• _WHAT THIS TASK INVOLVES_: Repeat only the lines from the line containing "d = np.hypot((x" through the line containing "puddle(px, py, rx, ry, k, l)", both included, exactly as they stand.
---- RECORDED INFORMATION
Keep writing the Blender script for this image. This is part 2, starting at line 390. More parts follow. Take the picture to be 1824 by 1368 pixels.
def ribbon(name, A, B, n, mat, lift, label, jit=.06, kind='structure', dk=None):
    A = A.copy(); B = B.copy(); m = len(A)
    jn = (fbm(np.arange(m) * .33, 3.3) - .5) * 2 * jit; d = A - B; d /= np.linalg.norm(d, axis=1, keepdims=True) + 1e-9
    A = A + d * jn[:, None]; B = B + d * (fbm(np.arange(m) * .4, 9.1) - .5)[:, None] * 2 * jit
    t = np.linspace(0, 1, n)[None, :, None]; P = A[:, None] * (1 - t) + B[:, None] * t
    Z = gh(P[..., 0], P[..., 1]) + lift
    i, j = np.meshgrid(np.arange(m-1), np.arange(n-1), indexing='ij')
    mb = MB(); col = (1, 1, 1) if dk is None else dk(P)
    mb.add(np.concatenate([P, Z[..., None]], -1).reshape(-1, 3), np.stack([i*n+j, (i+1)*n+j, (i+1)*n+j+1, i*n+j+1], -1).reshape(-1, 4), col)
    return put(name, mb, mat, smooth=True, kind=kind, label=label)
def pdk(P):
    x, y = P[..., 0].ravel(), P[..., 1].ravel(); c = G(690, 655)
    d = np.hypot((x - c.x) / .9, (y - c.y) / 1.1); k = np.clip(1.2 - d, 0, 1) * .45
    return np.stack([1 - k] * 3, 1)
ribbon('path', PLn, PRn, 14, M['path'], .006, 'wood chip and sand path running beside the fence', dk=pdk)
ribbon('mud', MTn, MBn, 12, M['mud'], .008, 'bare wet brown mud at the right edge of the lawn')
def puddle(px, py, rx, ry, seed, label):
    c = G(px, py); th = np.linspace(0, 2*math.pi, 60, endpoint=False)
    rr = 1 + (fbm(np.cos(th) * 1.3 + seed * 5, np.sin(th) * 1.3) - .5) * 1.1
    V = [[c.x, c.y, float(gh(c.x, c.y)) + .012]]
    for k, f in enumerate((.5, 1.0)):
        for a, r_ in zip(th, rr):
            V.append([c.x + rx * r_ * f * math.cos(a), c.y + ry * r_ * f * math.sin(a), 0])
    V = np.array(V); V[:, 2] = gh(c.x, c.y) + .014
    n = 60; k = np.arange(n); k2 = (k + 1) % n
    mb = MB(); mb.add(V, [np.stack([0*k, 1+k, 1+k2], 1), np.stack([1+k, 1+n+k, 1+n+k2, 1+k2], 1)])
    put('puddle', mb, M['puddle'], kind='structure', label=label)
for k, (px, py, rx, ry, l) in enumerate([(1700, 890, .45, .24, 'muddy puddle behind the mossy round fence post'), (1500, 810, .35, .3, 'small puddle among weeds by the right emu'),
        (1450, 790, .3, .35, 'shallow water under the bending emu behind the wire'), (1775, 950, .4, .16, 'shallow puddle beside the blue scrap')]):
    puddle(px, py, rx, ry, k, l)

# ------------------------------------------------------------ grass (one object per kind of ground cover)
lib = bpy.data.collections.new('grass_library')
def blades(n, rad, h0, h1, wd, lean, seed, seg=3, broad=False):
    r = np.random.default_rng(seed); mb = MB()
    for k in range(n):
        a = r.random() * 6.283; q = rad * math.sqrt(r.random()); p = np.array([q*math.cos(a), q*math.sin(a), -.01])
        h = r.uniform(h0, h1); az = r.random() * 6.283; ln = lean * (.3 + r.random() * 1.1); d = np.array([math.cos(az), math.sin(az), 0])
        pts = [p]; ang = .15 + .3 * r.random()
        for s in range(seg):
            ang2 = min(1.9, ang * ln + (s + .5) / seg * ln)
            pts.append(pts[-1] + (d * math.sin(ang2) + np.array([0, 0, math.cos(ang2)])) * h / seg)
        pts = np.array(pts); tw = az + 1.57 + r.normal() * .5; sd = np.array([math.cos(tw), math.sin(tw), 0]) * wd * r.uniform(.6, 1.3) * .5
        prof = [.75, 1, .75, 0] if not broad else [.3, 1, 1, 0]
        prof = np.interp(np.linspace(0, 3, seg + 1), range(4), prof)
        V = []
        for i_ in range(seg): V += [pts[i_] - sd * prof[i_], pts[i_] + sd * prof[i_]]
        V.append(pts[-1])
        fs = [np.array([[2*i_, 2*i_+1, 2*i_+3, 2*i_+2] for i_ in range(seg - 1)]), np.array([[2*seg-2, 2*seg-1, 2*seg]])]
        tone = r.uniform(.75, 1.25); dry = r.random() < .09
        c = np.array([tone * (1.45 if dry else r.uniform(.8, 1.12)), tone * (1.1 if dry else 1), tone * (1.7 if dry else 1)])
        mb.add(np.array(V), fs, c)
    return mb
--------
• _RESULT FOR THIS TASK_:
    d = np.hypot((x - c.x) / .9, (y - c.y) / 1.1); k = np.clip(1.2 - d, 0, 1) * .45
    return np.stack([1 - k] * 3, 1)
ribbon('path', PLn, PRn, 14, M['path'], .006, 'wood chip and sand path running beside the fence', dk=pdk)
ribbon('mud', MTn, MBn, 12, M['mud'], .008, 'bare wet brown mud at the right edge of the lawn')
def puddle(px, py, rx, ry, seed, label):
    c = G(px, py); th = np.linspace(0, 2*math.pi, 60, endpoint=False)
    rr = 1 + (fbm(np.cos(th) * 1.3 + seed * 5, np.sin(th) * 1.3) - .5) * 1.1
    V = [[c.x, c.y, float(gh(c.x, c.y)) + .012]]
    for k, f in enumerate((.5, 1.0)):
        for a, r_ in zip(th, rr):
            V.append([c.x + rx * r_ * f * math.cos(a), c.y + ry * r_ * f * math.sin(a), 0])
    V = np.array(V); V[:, 2] = gh(c.x, c.y) + .014
    n = 60; k = np.arange(n); k2 = (k + 1) % n
    mb = MB(); mb.add(V, [np.stack([0*k, 1+k, 1+k2], 1), np.stack([1+k, 1+n+k, 1+n+k2, 1+k2], 1)])
    put('puddle', mb, M['puddle'], kind='structure', label=label)
for k, (px, py, rx, ry, l) in enumerate([(1700, 890, .45, .24, 'muddy puddle behind the mossy round fence post'), (1500, 810, .35, .3, 'small puddle among weeds by the right emu'),
        (1450, 790, .3, .35, 'shallow water under the bending emu behind the wire'), (1775, 950, .4, .16, 'shallow puddle beside the blue scrap')]):
    puddle(px, py, rx, ry, k, l)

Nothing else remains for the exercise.